Life is not going to be all parades all of the time. It just doesn’t work that way.
I picture Jesus, riding into Jerusalem, smiling and laughing with his friends, but also mindful all along the way that though the parade is fun and real and joyous, there is another darker destination ahead.
He invites us, as his followers, to journey with him, and to stay awake to watch with him when the night gets long.
It sounds so simple and so unthreatening yet the passion story reminds us otherwise. Jesus understood that the powers and principalities fear nothing so much as ordinary people devoted to one another, for in such solidarity fearlessness arises. Out of fearlessness change is born.
If, as William Slone Coffin often said, fear is the opposite of faith, then we can begin to see how authentic faithfulness threatens every unjust system, every autocratic ruler. When Jesus invites us to stay awake, he is inviting us to be his companions – to break bread together – to watch with him, wait with him and work with him for the coming of that kindom of belovedness in which all God’s children can sit at the welcome table.

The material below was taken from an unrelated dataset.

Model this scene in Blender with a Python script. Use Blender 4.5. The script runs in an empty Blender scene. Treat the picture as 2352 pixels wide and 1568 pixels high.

Watching with Jesus is not always dramatic. It’s not always public. It’s certainly not always political, at least not in the impoverished way we have come to consider the political. It depends upon where we are – what stage of life, what stage of faith.
Sometimes it is as simple as picking up homework for a sick friend, taking an elderly neighbor to lunch, sending a card, showing up for one another. Sometimes it’s anointing someone with costly perfume. Other times watching with Jesus compels us into the public square in search of justice and peace.
At all times, though, watching with Jesus demands of us that we stay awake to the lives of others, to the lives of companions on our journey, and it also demands of us a constant effort to broaden the circle of those with whom we break bread and whose lives we are awake to.
If we are going to wave the palms this morning, the least we can do is stay awake and watch with one another after the parade is over. May we find the strength and fearlessness to do so. Amen.